__GOAL__: Take the lines from the head of the listing through the one bearing "guard, 20, 6)" and copy them exactly, leaving every picture out.

____

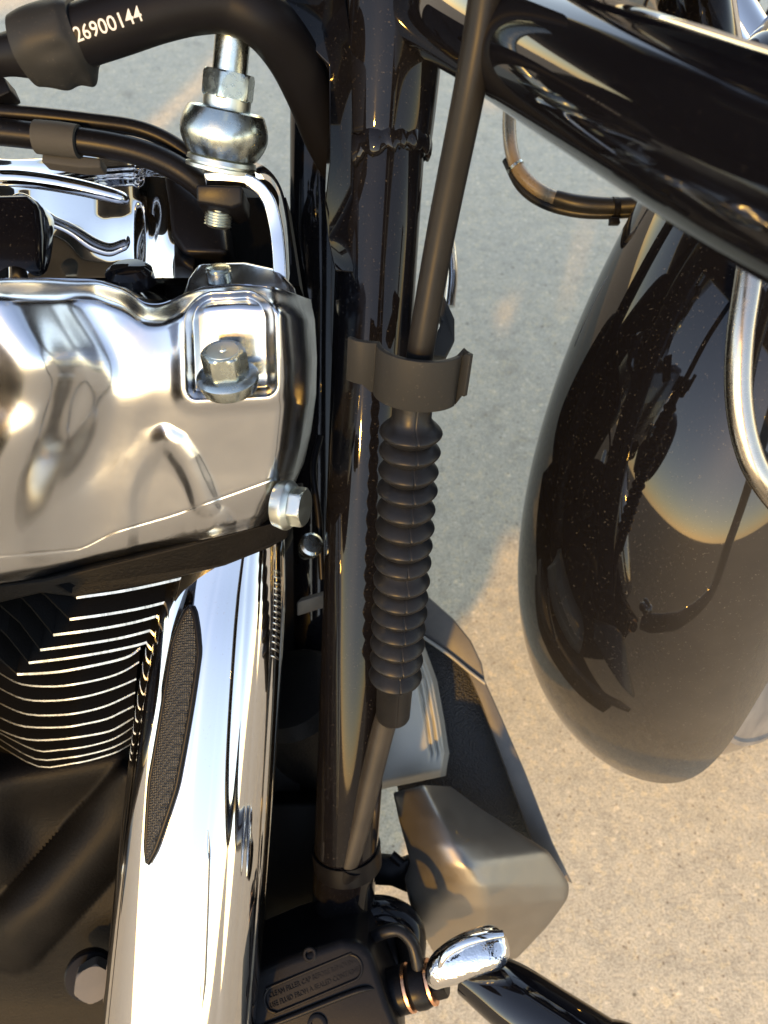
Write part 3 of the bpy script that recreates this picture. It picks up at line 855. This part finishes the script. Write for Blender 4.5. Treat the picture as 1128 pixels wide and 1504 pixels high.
# ---- engine guard: from the neck, out to the side and back to the lower frame
ga, gb = P(705, 33, .272), P(1128, 243, .160)
GR = .0190
G = [P(628, 0, .318), ga, ga.lerp(gb, .33), ga.lerp(gb, .66), gb, ga.lerp(gb, 1.4), ga.lerp(gb, 1.75)+Vector((.01, -.01, -.02)),
     Vector((.160, -.135, .56)), Vector((.175, -.155, .47)), Vector((.185, -.10, .385))]+[P(690, 1425, .415).lerp(P(960, 1598, .362), k) for k in (1, .75, .5, .25, 0)]
guard = tube('engine_guard', G, [GR]*9+[.0175]+[.0165]*4+[.013], M['guard'], BIKE, 72, 14)
ge = [P(u, v, d) for u, v, d in ((636, 1440, .400), (650, 1424, .398), (676, 1408, .396), (706, 1396, .396), (730, 1390, .397), (742, 1387, .398))]
gend = tube('guard_end', ge, [.0050, .0086, .0100, .0106, .0100, .0060], M['chromed'], guard, 48, 10)
tube('guard_fillet', [P(644, 1428, .392), P(655, 1402, .390), P(682, 1384, .389), P(712, 1375, .390), P(738, 1372, .392)], [.0012, .0022, .0026, .0026, .002], M['chrome'], guard, 20, 6)

# ---- hoses and lines
hc = [P(u, v, d) for u, v, d in ((60, 78, .285), (110, 56, .282), (170, 36, .280), (230, 16, .280), (285, 4, .281), (335, 4, .283), (385, 28, .287), (425, 75, .300), (455, 135, .318), (480, 200, .340), (505, 250, .360))]
hose = tube('vent_hose', hc, [.0100]+[.0103]*9+[.010], M['hose'], BIKE, 48, 10)
hq = cat(hc, 40); 
def hose_map(x, y, z):
    # arc length from the start of the number
    s0 = .0
    acc = 0; tgt = .0300+x*.88
    for a, b in zip(hq, hq[1:]):
        l = (b-a).length
        if acc+l >= tgt: break
        acc += l
    c = a.lerp(b, (tgt-acc)/l); T = (b-a).normalized(); N = (CAM-c); N = (N-T*N.dot(T)).normalized(); S = T.cross(N); S = -S if S.dot(UPV) < 0 else S
    ang = y/.0104+.05
    return c+(N*cos(ang)+S*sin(ang))*(.01035+z)
text_mesh('printed_number', '26900144', .0066, .0001, hose_map, M['print'], hose, 1.0, .00004)
slp = [P(u, v, d) for u, v, d in ((40, 74, .284), (60, 68, .283), (85, 60, .2825), (108, 52, .282), (122, 47, .2815))]
slc = cat(slp, 14); slr = [v.x for v in cat([Vector((r, 0, 0)) for r in (.0118, .0128, .0130, .0128, .0112)], 14)]
slf = []
for T, S, N in frames(slc):
    S = T.cross(N); S = S if S.dot(UPV) < 0 else -S
    slf.append((T, S, N))
def slv(t, th):
    a = math.degrees(th); a = a-360 if a > 180 else a
    f = 1+.025*sin(3*th+t*2)+.02*sin(5*th-t*4)
    f += .30*math.exp(-((a+6)/24)**2)*math.exp(-((t-.70)/.16)**2)+.20*math.exp(-((a-2)/30)**2)*math.exp(-((t-.38)/.16)**2)
    f += .05*math.exp(-((a-62)/14)**2)*math.exp(-((t-.45)/.18)**2)+.05*math.exp(-((a-95)/12)**2)*math.exp(-((t-.6)/.2)**2)
    return f
sv_, sf_ = tube_rings(slc, slr, 96, slf, slv)
sleeve = mesh('hose_sleeve', sv_, sf_, M['plastic'], hose, 50)
tube('vent_hose_end', [P(-70, 105, .29), P(0, 83, .288), P(60, 76, .285)], [.0060, .0068, .0095], M['hose'], hose, 32, 8)
prism('connector', poly([(-40, 110, .32), (6, 112, .32), (16, 134, .32), (-10, 146, .32), (-40, 150, .32)]), FWD*.01, M['castblack'], BIKE, bevel=.001)
har = tube('wire_harness', poly([(-70, 190, .322), (0, 194, .322), (80, 203, .322), (150, 212, .323), (205, 224, .325), (250, 242, .328), (290, 268, .332), (312, 292, .338)]), .0054, M['castblack'], BIKE, 28, 8)
tube('thin_wire', poly([(-70, 158, .326), (0, 165, .325), (60, 170, .325), (130, 178, .326), (195, 187, .328), (240, 203, .33), (275, 226, .333), (295, 250, .336)]), .0034, M['castblack'], har, 20, 8)
tube('tape_wrap', poly([(54, 201, .3215), (84, 204, .3215), (116, 208, .3215)]), [.0066, .0068, .0066], M['tape'], har, 28, 4)
prism('wire_clip', poly([(62, 222, .325), (116, 228, .325), (148, 232, .325), (148, 246, .325), (118, 246, .325), (60, 238, .325)]), FWD*.008, M['tape'], har, bevel=.001)
line1 = tube('brake_line', poly([(752, 120, .50), (748, 190, .50), (757, 240, .495), (785, 275, .49), (830, 295, .485), (905, 303, .48), (985, 296, .47)]), [.0044]*7, M['brass'], BIKE, 20, 10)
tube('black_sleeve', poly([(815, 290, .4835), (850, 299, .4815), (905, 303, .4785), (985, 297, .469)]), [.0046, .0053, .0053, .0053], M['rubber'], line1, 20, 8)
tube('second_line', poly([(744, 235, .50), (765, 275, .495), (800, 300, .49), (850, 313, .485), (910, 314, .48), (985, 306, .47)]), .0030, M['rubber'], line1, 16, 8)
lathe('zip_tie', P(903, 308, .478)-RGT*.002, RGT, [(0, .0066), (0, .0076), (.0035, .0076), (.0035, .0066)], M['castblack'], line1, 28, ring=True)
lathe('zip_tie', P(756, 243, .494), P(772, 236, .494)*0+RGT*.55-UPV*.83, [(0, .0050), (0, .0057), (.0018, .0057), (.0018, .0050)], M['zinc'], line1, 28, ring=True)
prism('tie_head', poly([(897, 318, .47), (910, 318, .47), (912, 328, .47), (896, 328, .47)]), FWD*.005, M['castblack'], line1, bevel=.0008)
st = tube('steel_line', poly([(1112, 330, .30), (1098, 420, .302), (1087, 500, .305), (1085, 580, .31), (1096, 650, .315), (1120, 705, .32), (1170, 760, .33), (1260, 800, .34)]), .0053, M['steel'], BIKE, 32, 10)

# ---- stabiliser link with ball joint
la, lb = P(338, 100, .300), P(325, 246, .316)
lx = (lb-la).normalized()
def lh(v): return (on_line(la, lb, v)-la).dot(lx)
link_rod = lathe('stabilizer_link', la, -lx, [(-.004, .0068), (.05, .0068), (.10, .0068)], M['zinc'], BIKE, 40)
hexnut('lock_nut', la+lx*lh(105), lx, .0104, lh(146)-lh(105), M['zinc'], link_rod, rot=.25)
lathe('ball_collar', la, lx, [(lh(143), .0094), (lh(172), .0094), (lh(176), .0100), (lh(186), .0108)], M['zincw'], link_rod, 48)
h0, h1 = lh(160), lh(232)
pr = [(h0+.004, .0104), (h0+.0006, .0128), (h0, .0140), (h0+.0006, .0150)]
for k in range(1, 16):
    x = k/16; pr.append((h0+.0006+(h1-h0)*x, .0150+.0030*sin(x*pi)-.0022*x*x))
pr += [(h1, .0122), (h1+.001, .0112), (h1+.002, .010)]
lathe('ball_housing', la, lx, pr, M['zinc'], link_rod, 72)
lathe('grease_hole', on_line(la, lb, 205)+(CAM-la).normalized()*.0165+UPV*.0015, (CAM-la)*1.0, [(-.003, .0016), (.0009, .0016), (.0009, .0012), (-.002, .001)], M['finblack'], link_rod, 24)
lathe('flange_washer', la, lx, [(lh(231), .0112), (lh(233), .0137), (lh(239), .0141), (lh(240), .0122), (lh(243), .0122), (lh(244), .0142), (lh(249), .0142), (lh(251), .012)], M['zincw'], link_rod, 56)
# bent chrome bracket: strip with thickness
bp = [P(300, 264, .312), P(345, 264, .311), P(374, 272, .311), P(394, 295, .314), P(404, 330, .317), P(409, 370, .319), (P(412, 425, .322))]
bpc = cat(bp, 6); wv = (FWD*.8+UPV*.6)*.022
verts = []; faces = []
nn = len(bpc)
for i, p in enumerate(bpc):
    T = (bpc[min(i+1, nn-1)]-bpc[max(i-1, 0)]).normalized(); o_ = T.cross(wv).normalized()*.0028
    for q in (p-o_, p+o_, p+o_+wv, p-o_+wv): verts.append(q)
for i in range(nn-1):
    for k in range(4): faces.append((i*4+k, i*4+(k+1) % 4, (i+1)*4+(k+1) % 4, (i+1)*4+k))
faces += [(0, 1, 2, 3), tuple((nn-1)*4+k for k in range(4))]
br = mesh('link_bracket', verts, faces, M['chrome'], BIKE, 40, bevel=.0009)
prism('square_nut', poly([(287, 270, .309), (356, 272, .309), (356, 300, .312), (340, 306, .313), (288, 298, .312)]), FWD*.018, M['castblack'], br, bevel=.0012)
th_prof = []
for k in range(9): th_prof += [(k*.0011, .0051), (k*.0011+.00055, .0058)]
th_prof.append((.0105, .004))
lathe('bolt_end', P(323, 296, .321), lx, th_prof, M['zincw'], br, 40)

# ---- chrome pieces beyond the guard, top right
lamp = tube('auxiliary_lamp_arm', [P(960, -90, .62), P(1012, 10, .61), P(1052, 70, .60), P(1100, 150, .59)], [.020, .022, .022, .022], M['chrome'], BIKE, 40, 8)
tube('lamp_stay', [P(1020, -90, .66), P(1075, 10, .65), P(1110, 70, .64), P(1150, 150, .63)], [.017]*4, M['chrome'], lamp, 32, 8)
for k in range(5):
    tube('grille_bar', [P(1060+26*k, -40, .70), P(1120+26*k, 70, .70)], .0022, M['castblack'], lamp, 10, 3)
    tube('grille_bar', [P(1160-26*k+60, -50, .702), P(1090-26*k+60, 70, .702)], .0022, M['castblack'], lamp, 10, 3)
tube('chrome_arc', poly([(640, 300, .60), (658, 350, .60), (664, 400, .60), (660, 450, .60)]), .0045, M['chrome'], BIKE, 20, 8)

# ---- the rest of the machine, out of view, also casting shade and filling reflections
def blob(name, c, hx, m, parent, e=2.6, taper=0, n=40, k=24):
    verts = []; faces = []
    def sp(w_, p): return math.copysign(abs(w_)**p, w_)
    for j in range(1, k):
        ph = -pi/2+pi*j/k
        for i in range(n):
            th = 2*pi*i/n; x = sp(cos(ph), 2/e)*sp(cos(th), 2/e); y = sp(cos(ph), 2/e)*sp(sin(th), 2/e); z = sp(sin(ph), 2/e)
            f = 1+taper*x
            verts.append(Vector(c)+Vector((hx[0]*x, hx[1]*y*f, hx[2]*z*(1+.5*taper*x))))
    for j in range(k-2):
        for i in range(n): faces.append((j*n+i, j*n+(i+1) % n, (j+1)*n+(i+1) % n, (j+1)*n+i))
    faces.append(tuple(range(n))); faces.append(tuple(range((k-2)*n, (k-1)*n)))
    return mesh(name, verts, faces, m, parent, 60)
tank = blob('fuel_tank', (-.37, .49, .86), (.34, .18, .12), M['black'], BIKE, 2.4, .18)
lathe('filler_cap', Vector((-.30, .49, .975)), Z, [(0, .035), (.008, .036), (.012, .030), (.013, .002)], M['chrome'], tank, 40, ref=HD)
blob('cylinder_shade_block', (-.19, .385, .41), (.13, .115, .11), M['finblack'], BIKE, 6)  # unseen block added behind the rocker cover to stop sunlight getting through
blob('engine_shade_block', (-.57, .45, .56), (.25, .14, .20), M['finblack'], BIKE, 5)  # unseen filler, enlarged to keep sun off the ground beyond
blob('seat', (-.95, .47, .74), (.34, .15, .08), M['castblack'], BIKE, 2.6)
blob('rear_fender', (-1.25, .45, .55), (.36, .11, .20), M['black'], BIKE, 2.4)
blob('engine_case', (-.55, .44, .30), (.30, .16, .14), M['wrinkle'], BIKE, 4)
blob('rear_cylinder', (-.42, .38, .56), (.10, .12, .14), M['alu'], BIKE, 3.4)
blob('cam_cover', (-.37, .13, .35), (.12, .07, .13), M['black'], BIKE, 3.5)
lathe('air_cleaner', Vector((-.29, .07, .57)), Vector((0, -1, .15)), [(-.05, .04), (-.02, .085), (.03, .092), (.05, .085), (.058, .06), (.06, .005)], M['black'], BIKE, 56, ref=Z)
tube('exhaust_pipe', [P(258, 1555, .420), Vector((-.15, .03, .16)), Vector((-.30, .08, .13)), Vector((-.8, .10, .16)), Vector((-1.6, .16, .24))], [.036, .036, .036, .046, .05], M['chrome'], BIKE, 36, 10)
rw = []
def rw_pt(phi, rho, y): return Vector((-1.22, .45, .32))+Vector((-rho*cos(phi), 0, rho*sin(phi)))+Vector((0, y, 0))
verts = []; faces = []
for i in range(72):
    for (rho, y) in ((.22, -.06), (.29, -.085), (.315, -.05), (.32, 0), (.315, .05), (.29, .085), (.22, .06)): verts.append(rw_pt(2*pi*i/72, rho, y))
for i in range(72):
    for j in range(7):
        c = ((i+1) % 72)*7; faces.append((i*7+j, i*7+(j+1) % 7, c+(j+1) % 7, c+j))
rwo = mesh('rear_wheel', verts, faces, M['tyre'], BIKE, 40)
lathe('rear_hub', Vector((-1.22, .39, .32)), Vector((0, 1, 0)), [(0, .05), (.01, .215), (.11, .215), (.12, .05)], M['castblack'], rwo, 56, ref=Z)
prism('footboard', [Vector(p) for p in ((-.62, .02, .27), (-.28, .02, .29), (-.26, .14, .29), (-.64, .14, .27))], Z*.02, M['castblack'], BIKE, bevel=.008)
tube('handlebar', [AX+RK*.78-HD*.02+WSIDE*a+HD*b+Z*c for a, b, c in ((-.42, -.25, .10), (-.30, -.12, .16), (-.1, -.02, .06), (.1, -.02, .06), (.30, -.12, .16), (.42, -.25, .10))], .016, M['chrome'], BIKE, 24, 8)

____

__EXERCISE ANSWER__:
Write part 3 of the bpy script that recreates this picture. It picks up at line 855. This part finishes the script. Write for Blender 4.5. Treat the picture as 1128 pixels wide and 1504 pixels high.
# ---- engine guard: from the neck, out to the side and back to the lower frame
ga, gb = P(705, 33, .272), P(1128, 243, .160)
GR = .0190
G = [P(628, 0, .318), ga, ga.lerp(gb, .33), ga.lerp(gb, .66), gb, ga.lerp(gb, 1.4), ga.lerp(gb, 1.75)+Vector((.01, -.01, -.02)),
     Vector((.160, -.135, .56)), Vector((.175, -.155, .47)), Vector((.185, -.10, .385))]+[P(690, 1425, .415).lerp(P(960, 1598, .362), k) for k in (1, .75, .5, .25, 0)]
guard = tube('engine_guard', G, [GR]*9+[.0175]+[.0165]*4+[.013], M['guard'], BIKE, 72, 14)
ge = [P(u, v, d) for u, v, d in ((636, 1440, .400), (650, 1424, .398), (676, 1408, .396), (706, 1396, .396), (730, 1390, .397), (742, 1387, .398))]
gend = tube('guard_end', ge, [.0050, .0086, .0100, .0106, .0100, .0060], M['chromed'], guard, 48, 10)
tube('guard_fillet', [P(644, 1428, .392), P(655, 1402, .390), P(682, 1384, .389), P(712, 1375, .390), P(738, 1372, .392)], [.0012, .0022, .0026, .0026, .002], M['chrome'], guard, 20, 6)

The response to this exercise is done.